I would like to close with a different story that I ran across around the same time as the first story, but this is one that gives me hope. 

This past spring, Anthony Martinez was a 17 year old high school student in LasVegas who had been on Student Council for a number of years, so he had planned plenty of dances.  But Anthony is gay and had never been asked to go to any of the dances, at least not with another guy.  But that changed.  The way Anthony tells it, he came out of one of his classes one day and saw a crowd of people gathered around.  He figured it was someone getting asked to prom and he wanted to go see who it was, but when he got closer he saw one of his best friends, Jacob, with a big sign asking if Anthony would go to prom with him. 

Jacob identifies as straight.  He had seen how badly his friend wanted to be asked to prom by a guy, so he asked him.  Going to the prom with Anthony didn’t mean that Jacob had decided to become gay, it didn’t mean that his core identity was being threatened in any way.  It simply meant that Jacob recognized that there is room at the party for everyone and just because we are different doesn’t mean that we have to be alienated from one another. 
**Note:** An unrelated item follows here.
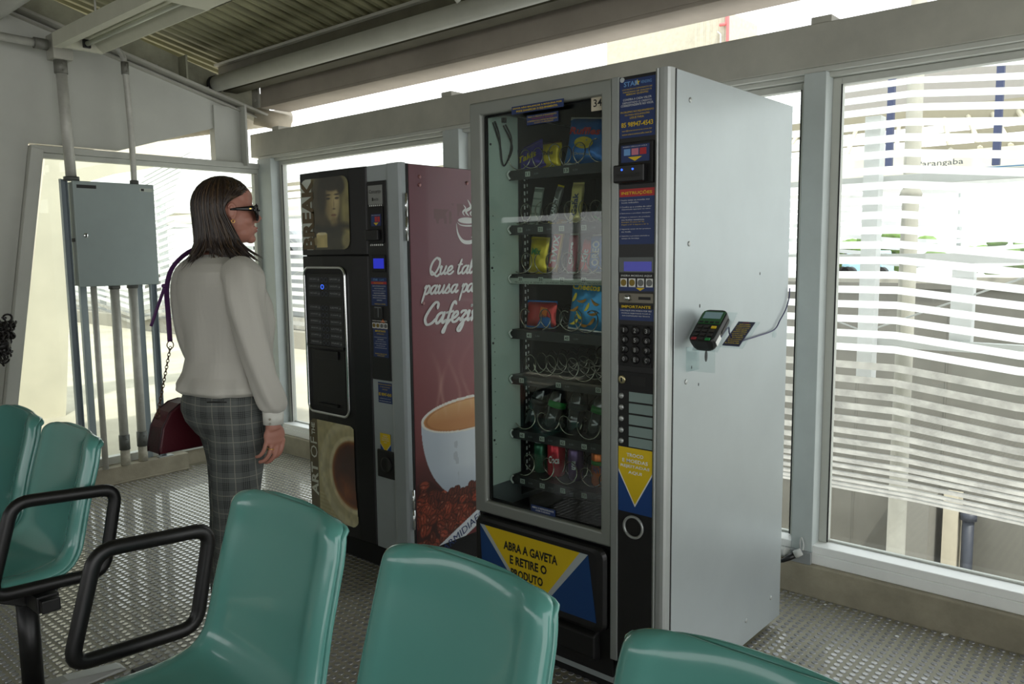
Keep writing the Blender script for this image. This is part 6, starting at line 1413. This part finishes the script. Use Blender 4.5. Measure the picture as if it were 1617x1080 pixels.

As I followed this story after the prom night happened, it was interesting to hear how scared they both were for their first dance.  Jacob had already put himself out there simply by asking Anthony, but I have to wonder how much he had thought through what all it meant to invite him to the party.  You see, once we compel people to come in, there’s a good chance they might ask us to dance.  

And so, my wish for you, my friends, is:
• That we would learn to be a Church who recognizes that God’s Kin-dom is a party.
• That our energy would be spent not in trying to maintain our guest lists in order to keep people out, but rather that we would spend our lives compelling people to come in.
• That we would recognize the truly good news that when God throws a party, there is always more room. 
• And finally, my wish is that when people do start to show up, that even when it’s scary, we would be the kind of Church that is willing to dance.